With any hope of a new agricultural policy stalled over political bickering, one group of farmers near the north-eastern town of Ubon Ratchathani have decided to try to lift their living standards by themselves.

They have joined forces to run their own rice mill, and they are saving on escalating fertiliser costs by recycling cow dung and growing organic jasmine rice.

Urban rice farmers in Thailand
The escalating price of rice has not made many Thai farmers any richer

"I wondered why so many farmers were abandoning their farms," said Tongsuan Sodapak, the local teacher whose idea it is. "Then I realised that our problems with debt and crop prices would never be cured just by waiting for the government to help."
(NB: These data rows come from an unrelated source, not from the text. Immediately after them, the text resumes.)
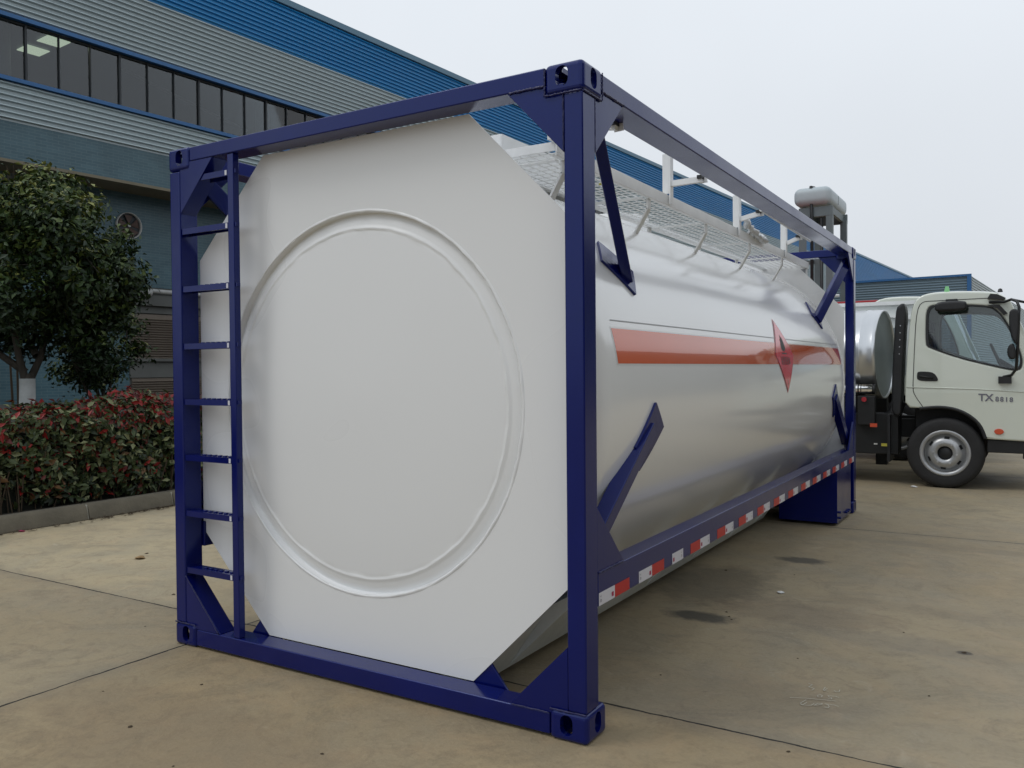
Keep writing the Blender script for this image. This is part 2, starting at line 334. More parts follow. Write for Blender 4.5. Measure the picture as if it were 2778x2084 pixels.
def circ(cx, cz, r, n=48): return [(cx+r*math.cos(2*math.pi*i/n), cz+r*math.sin(2*math.pi*i/n)) for i in range(n)]
def oval(cx, cz, w_, h_, n=10):
    r = w_/2; d = h_/2-r; p = [(cx+r*math.cos(math.pi*i/n), cz+d+r*math.sin(math.pi*i/n)) for i in range(n+1)]
    return p+[(cx-r*math.cos(math.pi*i/n), cz-d-r*math.sin(math.pi*i/n)) for i in range(n+1)]

# ================================================================== SETTING
g = MB(); g.add([(-400, -300, 0), (400, -300, 0), (400, 500, 0), (-400, 500, 0)], [(0, 1, 2, 3)])
o = g.build('ground', M['ground'], fix=False); o['kind'] = 'structure'
# planting bed + kerb (parallel to the container)
g = MB(); g.box(-13.9, -4.12, -8, 30, 0.004, 0.10); o = g.build('planting_bed', M['soil']); o['kind'] = 'structure'
g = MB(); y = -7.62
while y < 30:
    g.prism([(-3.97, 0.003), (-4.0, 0.12), (-4.03, 0.15), (-4.118, 0.15), (-4.118, 0.003)], y+0.008, y+0.952, 'y', 0)
    g.prism([(-3.985, 0.002), (-4.015, 0.145), (-4.116, 0.145), (-4.116, 0.002)], y+0.9525, y+0.9675, 'y', 1); y += 0.96
o = g.build('kerb', [M['kerb'], M['mortar']], bevel=0.004); o['kind'] = 'structure'
# ================================================================== FACTORY (left)
A = math.atan(0.072)
fac = empty('factory_building', (-15, 0, 0), -A, label='long factory with blue and grey ribbed cladding, strip windows and blue-grey tiled base', cat='building')
def ribs(z0, z1, pitch, y0, y1, depth=0.060, x=0.0, axis='y'):
    prof = []; n = max(1, round((z1-z0)/pitch)); p = (z1-z0)/n
    for i in range(n):
        z = z0+i*p; prof += [(x, z), (x, z+p*0.34), (x+depth, z+p*0.50), (x+depth*0.8, z+p*0.70)]
    prof.append((x, z1))
    b = MB(); k = len(prof)
    if axis == 'y': vs = [(a, y0, c) for a, c in prof]+[(a, y1, c) for a, c in prof]
    else: vs = [(y0, -a, c) for a, c in prof]+[(y1, -a, c) for a, c in prof]
    b.add(vs, [(i, k+i, k+i+1, i+1) for i in range(k-1)]); return b
Y0, Y1 = -12, 128
ribs(10.47, 11.78, 0.118, Y0, Y1).build('blue_cladding', M['blue'], fac)
ribs(9.06, 10.468, 0.118, Y0, Y1).build('grey_cladding', M['corr'], fac)
ribs(6.80, 7.64, 0.118, Y0, 34).build('grey_cladding', M['corr'], fac)
ribs(6.80, 9.06, 0.118, 34.0, Y1).build('grey_cladding', M['corr'], fac)
ribs(6.9, 9.05, 0.118, 74, Y1, x=0.05).build('blue_cladding', M['blue'], fac); ribs(9.06, 10.46, 0.118, 74, Y1, x=0.05).build('blue_cladding', M['blue'], fac)
b = MB(); b.box(-0.3, 0.09, Y0, Y1, 11.782, 11.96); b.build('roof_coping', M['coping'], fac, bevel=0.01)
b = MB(); b.box(-0.02, 0.10, Y0, 34, 8.975, 9.058); b.box(-0.02, 0.10, Y0, 34, 7.642, 7.725); b.build('window_trim', M['bluetrim'], fac)
# upper tiled wall + soffit + lower wall (recessed)
b = MB(); b.box(-0.25, 0.0, Y0, Y1, 6.0, 6.798); b.build('upper_wall', M['tile'], fac)
b = MB(); b.box(-0.98, 0.012, Y0, Y1, 5.93, 5.998); b.build('soffit', M['soffit'], fac)
b = MB(); b.box(-1.3, -0.98, Y0, 10.0, 0, 5.998); b.box(-1.3, -0.98, 14.6, Y1, 0, 5.998); b.box(-1.3, -0.98, 10.0, 14.6, 3.62, 5.998); b.build('lower_wall', M['tile'], fac)
b = MB(); b.box(-0.978, -0.93, Y0, 9.98, 0, 0.76); b.build('plinth', M['concw'], fac)
b = MB(); b.box(-1.25, -0.99, 10.0, 14.6, 0, 3.618); b.build('bay_infill', M['concw'], fac)
b = MB(); b.box(-0.985, -0.93, 9.995, 14.6, 1.31, 1.72); b.box(-0.985, -0.86, 9.99, 14.62, 1.722, 1.80); b.box(-0.985, -0.93, 9.995, 14.6, 2.95, 3.14); b.box(-0.985, -0.84, 9.9, 14.7, 3.142, 3.42, 0); b.build('bay_bands', M['concw'], fac, bevel=0.01)
for (z0, z1) in ((0.3, 1.30), (1.82, 2.93)):
    for (ya, yb) in ((10.05, 12.25), (12.35, 14.5)):
        b = MB(); n = int((z1-z0)/0.062)
        for i in range(n):
            z = z0+0.062*i; b.add([(-0.96, ya, z), (-0.96, yb, z), (-0.915, yb, z-0.018), (-0.915, ya, z-0.018), (-0.955, ya, z+0.012), (-0.955, yb, z+0.012), (-0.91, yb, z-0.006), (-0.91, ya, z-0.006)], [(0, 1, 2, 3), (7, 6, 5, 4), (0, 4, 5, 1), (3, 2, 6, 7), (0, 3, 7, 4), (1, 5, 6, 2)])
        b.box(-0.97, -0.955, ya, yb, z0-0.03, z1); b.build('louvre', M['louvre'], fac)
# window interior
b = MB(); b.box(-7, -6.9, -12, 34, 7.3, 9.5); b.box(-7, -0.35, -12, 34, 7.2, 7.3); b.box(-7, -0.35, -12, 34, 9.25, 9.35)
b.box(-7, -0.3, 33.9, 34, 7.3, 9.25); b.box(-7, -0.3, -12, -11.9, 7.3, 9.25)
for k in range(4): b.beam((-1.6, 10.3+7.1*k, 9.22), (-1.6, 14.1+7.1*k, 8.50), 0.06, 0.06, mi=1)
b.beam((-3.2, -11, 8.35), (-3.2, 33, 8.35), 0.07, 0.07, mi=1)
b.build('interior_room', [M['darkin'], M['column']], fac)
for yy in (7.2, 14.3, 21.4):
    b = MB(); b.tube([(-1.15, yy, 7.3), (-1.15, yy, 9.25)], 0.2, 16); b.build('interior_column', M['column'], fac)
for (x, yy) in ((-1.13, 8.36), (-2.08, 8.34), (-1.13, 5.3)):
    b = MB(); b.box(x-0.26, x+0.26, yy-0.26, yy+0.26, 9.20, 9.22); b.build('ceiling_light', M['lamp'], fac)
y = 7.24-0.703*14
i = 0
while y < 33:
    b = MB(); h = 0.018 if (i-14) % 3 else 0.045
    b.box(-0.10, -0.03, y-h/2, y+h/2, 7.726, 8.974); b.box(-0.10, -0.045, y+h/2, y+0.703-0.018, 7.726, 7.75); b.box(-0.10, -0.045, y+h/2, y+0.703-0.018, 8.93, 8.974)
    wf = b.build('window_frame', M['mull'], fac)
    b = MB(); b.box(-0.085, -0.077, y+h/2, y+0.703-0.018, 7.751, 8.929); b.build('pane', M['glass'], wf)
    y += 0.703; i += 1
# body of the factory behind
b = MB(); b.box(-40, -0.31, Y0, Y1, 9.6, 11.5); b.box(-40, -1.31, Y0, Y1, 0, 7.1); b.box(-40, -7.1, Y0, Y1, 7.1, 9.6); b.box(-7.1, -0.31, 34.2, Y1, 7.1, 9.6); b.build('hall_body', M['concw'], fac)
# exhaust fan in the wall
fan = empty('exhaust_fan', (-15, 0, 0), -A, label='round wall exhaust fan with brown blades set in the tiled factory wall', cat='fan')
b = MB(); b.lathe([(0.305, -0.02), (0.328, -0.02), (0.328, 0.09), (0.312, 0.09), (0.305, -0.02)], (-0.975, 10.02, 5.11), 'x', 40); b.build('ring', M['duct'], fan)
b = MB(); b.lathe([(0.0, 0.0), (0.304, 0.0)], (-0.968, 10.02, 5.11), 'x', 32); b.build('back_plate', M['mull'], fan)
for k in range(5):
    a = 2*math.pi*k/5+0.3; b = MB(); pts = []
    for r_, s_ in ((0.05, 0.15), (0.29, 0.45), (0.29, -0.40), (0.05, -0.2)): pts.append((-0.94+0.05*s_, 10.02+r_*math.cos(a+s_), 5.11+r_*math.sin(a+s_)))
    b.add(pts+[(p[0]+0.006, p[1], p[2]) for p in pts], [(0, 1, 2, 3), (7, 6, 5, 4), (0, 4, 5, 1), (1, 5, 6, 2), (2, 6, 7, 3), (3, 7, 4, 0)]); b.build('blade', M['fanblade'], fan)
b = MB(); b.tube([(-0.94, 10.02, 5.11), (-0.89, 10.02, 5.11)], 0.035, 12); b.build('hub', M['duct'], fan)
# white duct over the shutters
d = empty('air_duct', (-15, 0, 0), -A, label='white wrapped air duct with a bulging end above the brown shutters', cat='duct')
b = MB(); b.tube([(-0.83, 10.45, 3.52), (-0.83, 14.6, 3.50)], 0.055, 12); b.build('pipe', M['duct'], d)
b = MB(); b.lathe([(0.0, -0.16), (0.08, -0.14), (0.12, -0.05), (0.12, 0.05), (0.09, 0.13), (0.055, 0.17)], (-0.80, 10.36, 3.47), 'y', 18); b.build('pipe_end', M['duct'], d)
# ---- rear wing
wing = empty('rear_wing', (0, 0, 0), -A, label='low grey ribbed hall with blue edge trim behind the white truck', cat='building')
ca, sa = math.cos(A), math.sin(A)
def loc(x, y): return (x*ca - y*sa, x*sa + y*ca)   # world -> local of a frame rotated by -A
cx, cy = loc(1.316, 52); lx, _ = loc(-6.4, 52)
b = ribs(0, 6.59, 0.15, lx, cx-0.12, 0.05, -cy, 'x'); b.build('wall', M['corrdark'], wing)
b = MB(); b.box(lx, cx+0.02, cy-0.12, cy-0.0, 6.60, 6.72); b.box(cx-0.2, cx+0.02, cy-0.12, cy, 0, 6.598); b.build('edge_trim', M['bluetrim'], wing)
b = MB(); b.box(lx, cx-0.02, cy+0.01, cy+60, 0, 6.6); b.build('hall_body', M['corr'], wing)
bb = ribs(0, 6.6, 0.15, cy+0.02, cy+60, 0.05, cx, 'y'); bb.build('side_wall', M['corr'], wing)
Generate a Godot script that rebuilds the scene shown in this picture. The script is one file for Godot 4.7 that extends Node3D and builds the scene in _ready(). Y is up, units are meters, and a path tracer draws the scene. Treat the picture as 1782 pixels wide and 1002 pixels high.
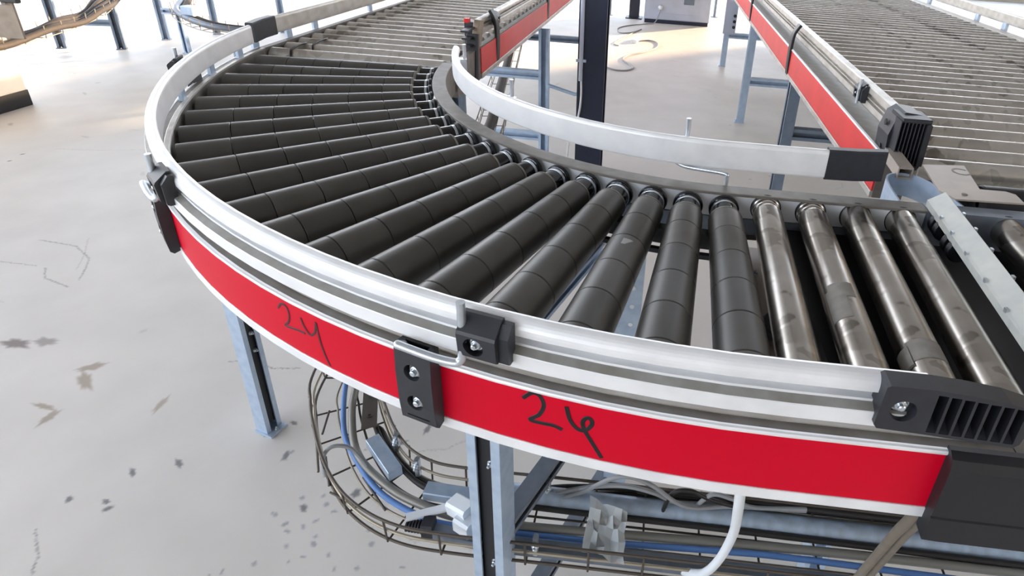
extends Node3D
# Curved powered roller conveyor in a bright hall. Conveyor frame: origin at the curve's centre, x along the near straight, -z along the rear straight.

const TURN := -3.3342
const CENTRE := Vector3(0.30695, 0.0, -2.16029)
const TOP := 0.938       # top of rollers and side frames
var frame_xf := Transform3D(Basis(Vector3.UP, deg_to_rad(TURN)), CENTRE)
var M := {}
var rng := RandomNumberGenerator.new()


func _ready() -> void:
	rng.seed = 24
	setup_camera_and_light()
	make_materials()
	hall()
	curved_conveyor()
	transfer_conveyor()
	rear_conveyor()
	wide_conveyor()
	tray_and_cables()
	background()


func setup_camera_and_light() -> void:
	var cam := Camera3D.new()
	cam.name = "camera"
	var f := 1054.384
	var pitch := deg_to_rad(-25.868)
	var roll := deg_to_rad(3.762)
	var r := Vector3(1, 0, 0)
	var b := Vector3(0, -sin(pitch), cos(pitch))
	var u := b.cross(r)
	cam.transform = Transform3D(Basis(r * cos(roll) + u * sin(roll), u * cos(roll) - r * sin(roll), b), Vector3(0, 1.48, 0))
	cam.projection = Camera3D.PROJECTION_FRUSTUM
	cam.near = 0.05
	cam.far = 200.0
	cam.size = cam.near * 1002.0 / f
	cam.frustum_offset = Vector2(cam.near * (891.0 - 1072.896) / f, -cam.near * (501.0 - 355.694) / f)
	add_child(cam)
	cam.current = true
	var we := WorldEnvironment.new()
	we.name = "environment"
	var e := Environment.new()
	e.background_mode = Environment.BG_SKY
	var sm := ProceduralSkyMaterial.new()
	sm.sky_top_color = Color(0.74, 0.84, 0.98)
	sm.sky_horizon_color = Color(0.98, 0.965, 0.94)
	sm.ground_horizon_color = Color(0.80, 0.79, 0.76)
	sm.ground_bottom_color = Color(0.60, 0.59, 0.56)
	sm.sky_curve = 0.25
	sm.sun_angle_max = 0.0
	var sky := Sky.new()
	sky.sky_material = sm
	e.sky = sky
	e.background_energy_multiplier = 7.2
	e.tonemap_mode = Environment.TONE_MAPPER_LINEAR
	e.tonemap_exposure = 1.10
	e.sdfgi_enabled = true
	e.ssao_enabled = true
	e.ssil_enabled = true
	we.environment = e
	add_child(we)
	var sun := DirectionalLight3D.new()
	sun.name = "sun"
	sun.light_color = Color(1.0, 0.87, 0.70)
	sun.light_energy = 4.6
	sun.light_angular_distance = 1.6
	sun.shadow_enabled = true
	add_child(sun)
	var towards := (frame_xf.basis * Vector3(3.45, 0.98, -3.3)).normalized()
	sun.look_at_from_position(towards * 30.0, Vector3.ZERO)


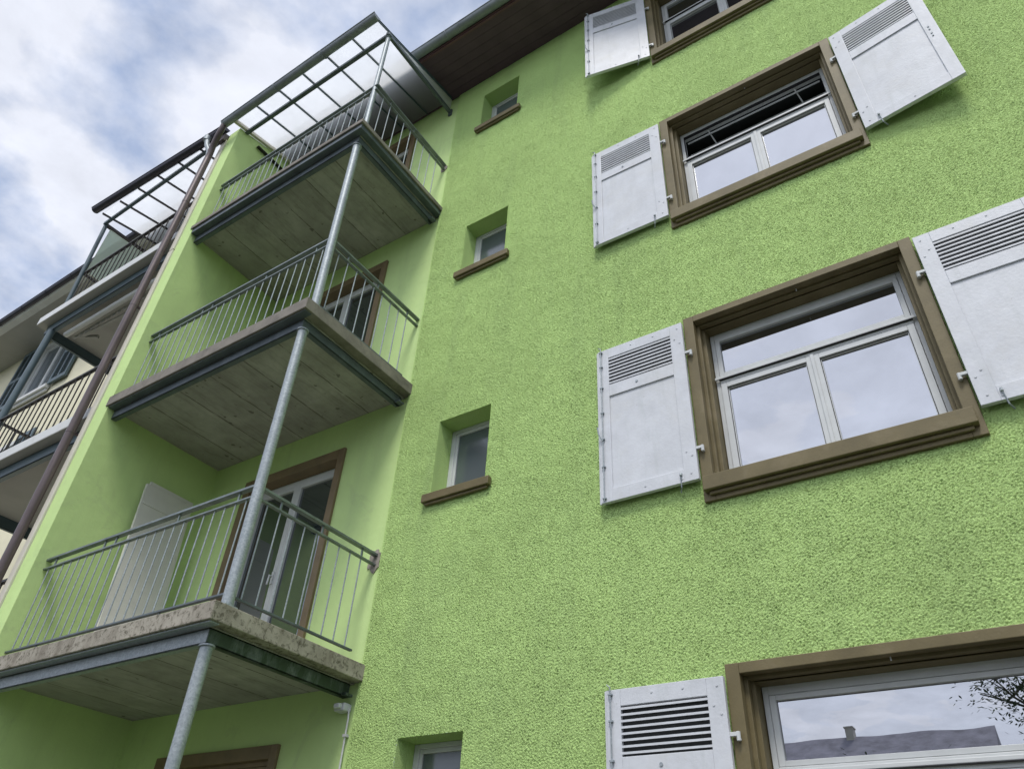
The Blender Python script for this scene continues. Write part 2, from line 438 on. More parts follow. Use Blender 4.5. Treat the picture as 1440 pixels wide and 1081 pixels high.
# roof: soffit, fascia, tiled slope, gutter
w = MB()
w.box(-5.5, 12.9, -.70, .0, EAVE, EAVE+.03)
for i in range(6): w.box(-5.5, 12.9, -.70+.118*i, -.70+.118*i+.115, EAVE-.012, EAVE-.0005)
w.build('roof_soffit', M['soffit'], B)
w = MB()
w.box(-5.5, 12.9, -.735, -.703, EAVE-.045, EAVE+.18); w.box(-5.5, 12.9, -.752, -.737, EAVE-.02, EAVE+.16)
w.build('fascia_board', M['fascia'], B, bevel=.004)
w = MB()
w.poly_prism([(-5.5,-.80,EAVE+.13),(-5.5,5,EAVE+3.6),(-5.5,10.8,EAVE+.13),(-5.5,10.8,EAVE+.03),(-5.5,5,EAVE+3.45),(-5.5,-.76,EAVE+.06)], (18.4,0,0))
w.build('roof', M['tile'], B)
w = MB(); w.halfgutter((-5.5,-.815,EAVE+.045), (12.9,-.815,EAVE+.045), .068, (0,-1,0), .004, 14)
for x in np.arange(-4.6, 12.9, 1.0):
    w.add([], [])
    w.tube([(x, -.815-.072*math.cos(a), EAVE+.045-.072*math.sin(a)) for a in np.linspace(0, math.pi, 13)], .006, 6)
for x in (-1.82, -.02, 3.2, 6.2):
    w.tube([(x, -.815-.0705*math.cos(a), EAVE+.045-.0705*math.sin(a)) for a in np.linspace(0, math.pi, 13)], .012, 6)
w.build('roof_gutter', M['gutter'], B, smooth=True)

# --------- the brown-framed windows
def ring(mb, x0, x1, z0, z1, wl, wr, wb, wt, y0, y1):
    mb.box(x0, x0+wl, y0, y1, z0, z1); mb.box(x1-wr, x1, y0, y1, z0, z1)
    if wt: mb.box(x0+wl, x1-wr, y0, y1, z1-wt, z1)
    if wb: mb.box(x0+wl, x1-wr, y0, y1, z0, z0+wb)
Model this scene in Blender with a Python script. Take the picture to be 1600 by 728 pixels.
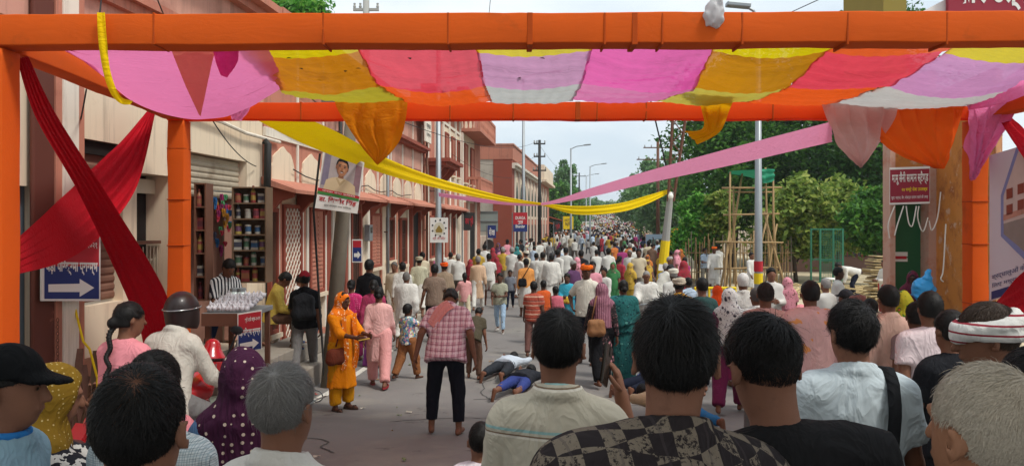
import bpy, math, random
import numpy as np
import openvdb
from mathutils import Vector as V, Matrix as M, noise as MN
for _o in list(bpy.data.objects): bpy.data.objects.remove(_o)
SC = bpy.context.scene; COL = SC.collection
R = math.radians; sin = math.sin; cos = math.cos; pi = math.pi
# ---------------------------------------------------------------- camera
FP = 1200.0; HZ = 348.0; CH = 2.65          # focal length in photo pixels, horizon row, eye height
cam = bpy.data.cameras.new('camera'); camo = bpy.data.objects.new('camera', cam); COL.objects.link(camo)
cam.sensor_width = 36; cam.lens = FP/1600*36; cam.shift_y = -16/1600
cam.clip_start = 0.05; cam.clip_end = 3000
camo.location = (0, 0, CH); camo.rotation_euler = (R(90), 0, 0); SC.camera = camo
# ---------------------------------------------------------------- overcast sky
SUN_EL, SUN_AZ = 56, 125
w = bpy.data.worlds.new('World'); SC.world = w; w.use_nodes = True
nt = w.node_tree; nt.nodes.clear()
sky = nt.nodes.new('ShaderNodeTexSky'); sky.sky_type = 'NISHITA'; sky.sun_disc = False
sky.sun_elevation = R(SUN_EL); sky.sun_rotation = R(SUN_AZ); sky.dust_density = 4; sky.air_density = 1.2
tc = nt.nodes.new('ShaderNodeTexCoord'); mp = nt.nodes.new('ShaderNodeMapping'); mp.inputs['Scale'].default_value = (1, 1, 2.6)
cl = nt.nodes.new('ShaderNodeTexNoise'); cl.inputs['Scale'].default_value = 2.2; cl.inputs['Detail'].default_value = 7; cl.inputs['Roughness'].default_value = .55
cr = nt.nodes.new('ShaderNodeValToRGB'); cr.color_ramp.elements[0].position = .4; cr.color_ramp.elements[1].position = .66
cr.color_ramp.elements[0].color = (4.2, 4.9, 5.5, 1); cr.color_ramp.elements[1].color = (6.3, 6.6, 6.7, 1)
mx = nt.nodes.new('ShaderNodeMix'); mx.data_type = 'RGBA'; mx.inputs[0].default_value = .88
bg = nt.nodes.new('ShaderNodeBackground'); bg.inputs['Strength'].default_value = .095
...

This group of farmers has been fortunate, because they have been able to make contact with a buyer for their organic rice in Italy. Most other farmers in the north-east have no way of marketing their jasmine rice, despite its famed fragrance and flavour.

Thailand's long preoccupation with being the number one exporter should now shift, says Nipon Poapongsakorn - to a strategy of marketing Thai rice for its quality and variety.

One retailer in Bangkok has made a start in promoting Thailand's 81 rice varieties. Gourmet Market, a luxury supermarket chain, has bins of different kinds of rice, explaining exactly which region they come from, and their characteristic. It is a bit like the terroir of wine.

"We have people coming here from places like Hong Kong," says company vice president Lakana Naviroj. "They take rice home, because they don't have the variety and quality we have here."

One supermarket alone, though, will not give Thailand's rice the impact it could have on global markets. That requires a concerted drive coordinated by different government agencies, something that seems unlikely in today's volatile political climate.

At the school where Tongsun Sodapak teaches, when he's not helping grow to rice, I asked a group of teenage girls - nearly all of them the children of farmers - how many of them would be happy to stay on the farm when they left school.

Only four, out of 34, raised their hands.